3) Split your brain in two.

Half your brain should always be operating in AHA! mode. Will the insight resonate with the target market? Is it really important to them? Will consumers be nodding their heads vigorously in agreement? But importantly, always make sure that all the stakeholders reserve half of their brain’s space and capacity for the Ka-ching!! Everybody should always be on the look out for the commercial opportunities that the insight might spawn…….and this moment could come at any time, any where. Insights with the Ka-ching!! factor do not always arrive neatly packaged at 9.38am on a Tuesday. Always have one eye on the consumer and the other on the commercial opportunity, when developing insights.

4)Chicken and Egg:

Forgive and applaud people who confess to having ideas before the insight has been polished. This is not a crime. It really is OK to develop both insights and ideas in tandem. Why not begin with a piece of interesting science or technology and then work back to the insight? This is absolutely fine as long as you do check to see if a powerful insight does underpin the science/technology, rather than retr0-fitting the insight in order to remain politically correct in the corporate environment. It is human nature to get ideas before insights. Embrace this.
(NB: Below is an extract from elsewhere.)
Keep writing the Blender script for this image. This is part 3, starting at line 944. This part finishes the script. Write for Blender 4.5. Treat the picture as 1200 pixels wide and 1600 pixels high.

5)Babysit should be all one word:

Ensure that somebody in the team assumes the role of insight guardian. Once an insight, full of AHA! and Ka-ching!!, has been unearthed, the most depressing thing on earth is to see it disappear into the ether, under-used, mis-used or simply not used by those people who wanted to develop ground-breaking ideas in the first place. Insights are fragile things and need to be nurtured from cradle to grave. The stakeholders responsible for insight development and those responsible for applying the insight commercially need to be joined at the hip.

So, in summary, let’s always remember that ideas always trump insights. The AHA! is important, but it is the Ka-ching!! that pays the bills, so always make sure that as much energy is spent on the search for the latter as is spent on developing the former.